Dopo la megacrisi del 2008 gli economisti avvertirono governi e Banche centrali che avrebbero dovuto evitare gli errori di politica fiscale e monetaria che in America trasformarono il crollo borsistico del 1929 in una depressione mondiale duratura. La lezione storica era chiara: (a) una crisi drena liquidità nel mercato e quindi non va curata alzando le tasse e il costo del denaro, ma “inondando” di liquidità stessa il sistema; (b) il protezionismo per tutelare il lavoro in una nazione in crisi, in realtà lo distrugge perché blocca il commercio internazionale.



La seconda lezione è stata capita e applicata da quasi tutti i governi del pianeta e grazie a questo abbiamo evitato una depressione globale. La prima ha ispirato l’azione della Riserva federale e del governo statunitensi, riportando velocemente l’America, locomotiva mondiale, in crescita pur lenta: aumento della spesa pubblica, riduzione del costo del denaro a zero, acquisto del debito da parte della Banca centrale per garantirlo, mantenimento della bassa tassazione, svalutazione del cambio per stimolare l’export. Ma l’Eurozona ha fatto l’esatto contrario, mettendosi a rischio di depressione o di stagnazione prolungata nel migliore dei casi.



Perché?
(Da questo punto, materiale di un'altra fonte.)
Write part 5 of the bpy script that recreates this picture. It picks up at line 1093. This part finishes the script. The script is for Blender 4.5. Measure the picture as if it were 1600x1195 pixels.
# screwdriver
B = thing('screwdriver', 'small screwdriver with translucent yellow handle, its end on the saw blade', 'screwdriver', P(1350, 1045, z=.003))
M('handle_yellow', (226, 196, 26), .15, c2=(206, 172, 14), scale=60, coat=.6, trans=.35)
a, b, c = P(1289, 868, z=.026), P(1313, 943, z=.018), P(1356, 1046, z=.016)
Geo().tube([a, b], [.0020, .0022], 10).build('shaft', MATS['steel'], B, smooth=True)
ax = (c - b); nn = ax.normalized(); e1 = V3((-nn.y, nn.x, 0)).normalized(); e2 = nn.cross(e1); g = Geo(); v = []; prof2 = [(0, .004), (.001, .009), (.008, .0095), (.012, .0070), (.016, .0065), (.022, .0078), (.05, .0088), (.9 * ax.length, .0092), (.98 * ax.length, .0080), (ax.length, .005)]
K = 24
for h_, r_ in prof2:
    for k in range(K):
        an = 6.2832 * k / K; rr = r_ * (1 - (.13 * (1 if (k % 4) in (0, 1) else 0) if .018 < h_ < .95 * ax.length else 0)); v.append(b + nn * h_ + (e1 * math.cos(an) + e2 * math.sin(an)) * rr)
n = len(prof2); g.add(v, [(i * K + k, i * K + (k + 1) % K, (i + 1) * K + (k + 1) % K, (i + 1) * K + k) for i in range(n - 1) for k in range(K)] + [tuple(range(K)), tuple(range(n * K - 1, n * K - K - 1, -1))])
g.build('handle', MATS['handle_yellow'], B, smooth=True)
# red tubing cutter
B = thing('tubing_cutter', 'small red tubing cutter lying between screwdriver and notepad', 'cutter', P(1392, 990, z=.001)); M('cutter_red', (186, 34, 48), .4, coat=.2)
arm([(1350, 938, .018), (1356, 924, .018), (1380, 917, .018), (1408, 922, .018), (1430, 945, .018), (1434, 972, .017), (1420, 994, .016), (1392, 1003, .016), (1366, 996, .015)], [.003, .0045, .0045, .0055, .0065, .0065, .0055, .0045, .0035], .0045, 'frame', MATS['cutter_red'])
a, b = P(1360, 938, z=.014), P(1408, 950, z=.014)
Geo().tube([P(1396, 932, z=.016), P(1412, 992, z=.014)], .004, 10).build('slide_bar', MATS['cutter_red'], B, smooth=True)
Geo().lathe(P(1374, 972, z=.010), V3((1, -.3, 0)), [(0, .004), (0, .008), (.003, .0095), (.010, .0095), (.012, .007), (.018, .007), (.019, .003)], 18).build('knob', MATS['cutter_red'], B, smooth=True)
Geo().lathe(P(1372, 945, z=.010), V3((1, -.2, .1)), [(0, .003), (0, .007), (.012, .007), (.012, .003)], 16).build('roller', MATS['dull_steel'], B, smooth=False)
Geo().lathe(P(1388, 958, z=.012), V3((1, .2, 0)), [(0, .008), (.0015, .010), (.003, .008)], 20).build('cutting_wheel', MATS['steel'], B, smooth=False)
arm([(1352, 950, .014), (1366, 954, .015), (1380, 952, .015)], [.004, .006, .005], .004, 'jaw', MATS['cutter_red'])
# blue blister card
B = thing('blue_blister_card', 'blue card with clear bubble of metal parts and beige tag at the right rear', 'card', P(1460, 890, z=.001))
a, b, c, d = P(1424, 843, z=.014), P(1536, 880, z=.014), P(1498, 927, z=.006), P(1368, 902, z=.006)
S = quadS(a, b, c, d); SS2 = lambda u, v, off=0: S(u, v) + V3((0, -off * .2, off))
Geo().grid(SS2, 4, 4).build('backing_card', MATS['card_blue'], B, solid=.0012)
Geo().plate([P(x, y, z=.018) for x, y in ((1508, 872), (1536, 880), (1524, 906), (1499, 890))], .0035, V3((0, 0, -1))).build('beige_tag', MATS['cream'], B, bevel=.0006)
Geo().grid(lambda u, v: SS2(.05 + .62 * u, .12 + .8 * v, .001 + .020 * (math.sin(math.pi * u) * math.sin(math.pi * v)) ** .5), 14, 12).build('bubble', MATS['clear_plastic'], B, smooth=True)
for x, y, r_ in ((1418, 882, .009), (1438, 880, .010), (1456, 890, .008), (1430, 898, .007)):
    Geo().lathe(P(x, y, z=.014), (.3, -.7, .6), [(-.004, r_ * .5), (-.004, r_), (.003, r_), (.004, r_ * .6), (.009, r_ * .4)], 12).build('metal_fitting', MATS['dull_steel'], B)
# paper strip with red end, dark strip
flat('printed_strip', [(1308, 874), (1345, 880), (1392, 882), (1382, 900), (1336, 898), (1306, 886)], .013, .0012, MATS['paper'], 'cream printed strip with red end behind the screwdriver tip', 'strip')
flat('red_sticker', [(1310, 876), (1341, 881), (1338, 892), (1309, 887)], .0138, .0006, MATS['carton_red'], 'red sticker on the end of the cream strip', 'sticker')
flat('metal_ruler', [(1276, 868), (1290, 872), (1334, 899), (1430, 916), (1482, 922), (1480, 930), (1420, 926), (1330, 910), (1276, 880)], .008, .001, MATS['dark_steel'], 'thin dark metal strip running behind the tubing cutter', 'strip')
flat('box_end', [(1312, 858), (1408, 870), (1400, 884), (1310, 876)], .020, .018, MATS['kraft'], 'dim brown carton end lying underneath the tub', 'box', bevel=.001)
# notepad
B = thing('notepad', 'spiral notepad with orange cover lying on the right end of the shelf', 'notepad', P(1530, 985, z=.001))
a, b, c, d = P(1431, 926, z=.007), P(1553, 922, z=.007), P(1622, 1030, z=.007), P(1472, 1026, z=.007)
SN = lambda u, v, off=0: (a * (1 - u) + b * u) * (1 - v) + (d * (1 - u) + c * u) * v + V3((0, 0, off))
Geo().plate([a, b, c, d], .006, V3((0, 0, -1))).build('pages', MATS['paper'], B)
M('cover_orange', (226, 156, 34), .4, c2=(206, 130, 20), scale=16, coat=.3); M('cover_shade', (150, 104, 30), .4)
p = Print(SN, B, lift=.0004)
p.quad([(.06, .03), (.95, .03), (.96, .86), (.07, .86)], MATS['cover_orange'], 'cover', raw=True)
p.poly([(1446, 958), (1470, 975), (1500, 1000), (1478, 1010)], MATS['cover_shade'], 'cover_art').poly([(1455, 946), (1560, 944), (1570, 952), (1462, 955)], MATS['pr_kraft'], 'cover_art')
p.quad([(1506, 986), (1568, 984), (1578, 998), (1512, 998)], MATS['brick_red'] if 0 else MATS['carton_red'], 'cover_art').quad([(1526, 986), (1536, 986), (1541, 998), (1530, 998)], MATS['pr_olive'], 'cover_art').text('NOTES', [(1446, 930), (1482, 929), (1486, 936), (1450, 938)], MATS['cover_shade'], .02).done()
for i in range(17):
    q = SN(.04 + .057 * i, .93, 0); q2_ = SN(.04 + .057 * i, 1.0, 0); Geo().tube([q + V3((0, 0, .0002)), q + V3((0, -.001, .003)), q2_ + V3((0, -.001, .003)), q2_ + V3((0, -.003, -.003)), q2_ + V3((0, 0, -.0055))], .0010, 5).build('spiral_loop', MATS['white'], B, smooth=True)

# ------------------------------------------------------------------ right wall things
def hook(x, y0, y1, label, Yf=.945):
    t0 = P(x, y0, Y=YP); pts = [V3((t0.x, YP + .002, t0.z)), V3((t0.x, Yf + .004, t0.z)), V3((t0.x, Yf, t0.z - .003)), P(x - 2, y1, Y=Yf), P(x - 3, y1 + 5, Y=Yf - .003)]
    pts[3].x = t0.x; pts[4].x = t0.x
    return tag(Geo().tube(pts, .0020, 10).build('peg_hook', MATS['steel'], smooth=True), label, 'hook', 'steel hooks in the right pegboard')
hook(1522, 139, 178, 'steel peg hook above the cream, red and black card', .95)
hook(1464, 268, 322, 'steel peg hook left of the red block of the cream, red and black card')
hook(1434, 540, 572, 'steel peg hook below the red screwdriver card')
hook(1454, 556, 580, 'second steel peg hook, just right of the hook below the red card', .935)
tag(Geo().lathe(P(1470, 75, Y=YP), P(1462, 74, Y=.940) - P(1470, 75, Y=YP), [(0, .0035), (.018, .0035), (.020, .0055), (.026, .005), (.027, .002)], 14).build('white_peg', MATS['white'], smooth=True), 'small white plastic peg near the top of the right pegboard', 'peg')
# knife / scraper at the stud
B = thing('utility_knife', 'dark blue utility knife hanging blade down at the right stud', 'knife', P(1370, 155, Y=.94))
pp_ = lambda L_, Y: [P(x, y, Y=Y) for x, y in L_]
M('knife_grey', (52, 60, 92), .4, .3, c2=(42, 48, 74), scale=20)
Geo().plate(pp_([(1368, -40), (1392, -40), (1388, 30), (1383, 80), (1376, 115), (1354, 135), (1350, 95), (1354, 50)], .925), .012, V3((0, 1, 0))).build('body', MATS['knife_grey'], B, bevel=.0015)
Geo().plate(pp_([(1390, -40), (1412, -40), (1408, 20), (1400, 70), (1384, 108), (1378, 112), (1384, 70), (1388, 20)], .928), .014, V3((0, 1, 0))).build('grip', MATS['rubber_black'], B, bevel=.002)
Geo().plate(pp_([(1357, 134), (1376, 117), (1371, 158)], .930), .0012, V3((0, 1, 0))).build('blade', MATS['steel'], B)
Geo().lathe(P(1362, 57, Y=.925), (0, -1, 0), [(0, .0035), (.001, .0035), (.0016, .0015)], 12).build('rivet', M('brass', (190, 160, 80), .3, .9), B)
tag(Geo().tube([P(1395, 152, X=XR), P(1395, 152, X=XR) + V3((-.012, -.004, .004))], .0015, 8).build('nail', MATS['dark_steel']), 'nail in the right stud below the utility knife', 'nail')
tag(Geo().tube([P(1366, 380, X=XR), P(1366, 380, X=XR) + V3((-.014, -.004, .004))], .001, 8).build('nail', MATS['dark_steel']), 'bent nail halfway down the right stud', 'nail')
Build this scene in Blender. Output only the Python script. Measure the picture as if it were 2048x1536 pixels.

È stata data priorità al contenimento del debito e alla bassa inflazione senza calibrarla con la priorità della ripresa e crescita. Inoltre, la Bce, per limiti di statuto, non ha potuto garantire gli eurodebiti, né attuare una politica monetaria adeguata, né abbassare il cambio per stimolare l’export. Ciò è successo perché è prevalso l’idealismo economico tedesco che, diversamente dal pragmatismo economico americano (e di tutti gli altri nel mondo), ha imposto l’ordine finanziario a scapito di crescita e lavoro.

L’Italia è stata costretta a togliere denaro dal suo mercato, alzando le tasse e riducendo la spesa, proprio in fase recessiva generale, cadendo così in una spirale depressiva. Il punto: ora il drenaggio è arrivato ai limiti di sostenibilità. Oltre questi limiti, la perdita strutturale di ricchezza (lavoro, aziende, risparmio) sarebbe tale da perfino impedire la ripresa nel futuro.



Già lo si vede nei dati tendenziali di Grecia e Spagna, lo si teme per l’Italia a cui seguirà la Francia, e perfino la Germania, con il rischio di implosione dell’Eurozona. Per questo i suoi governi e la Bce dovrebbero capire meglio la lezione del 1929. La buona notizia è che sta succedendo. La cattiva è che avviene troppo lentamente. Per questo è urgentissimo un euro-chiarimento per trovare un migliore compromesso tra rigore e crescita.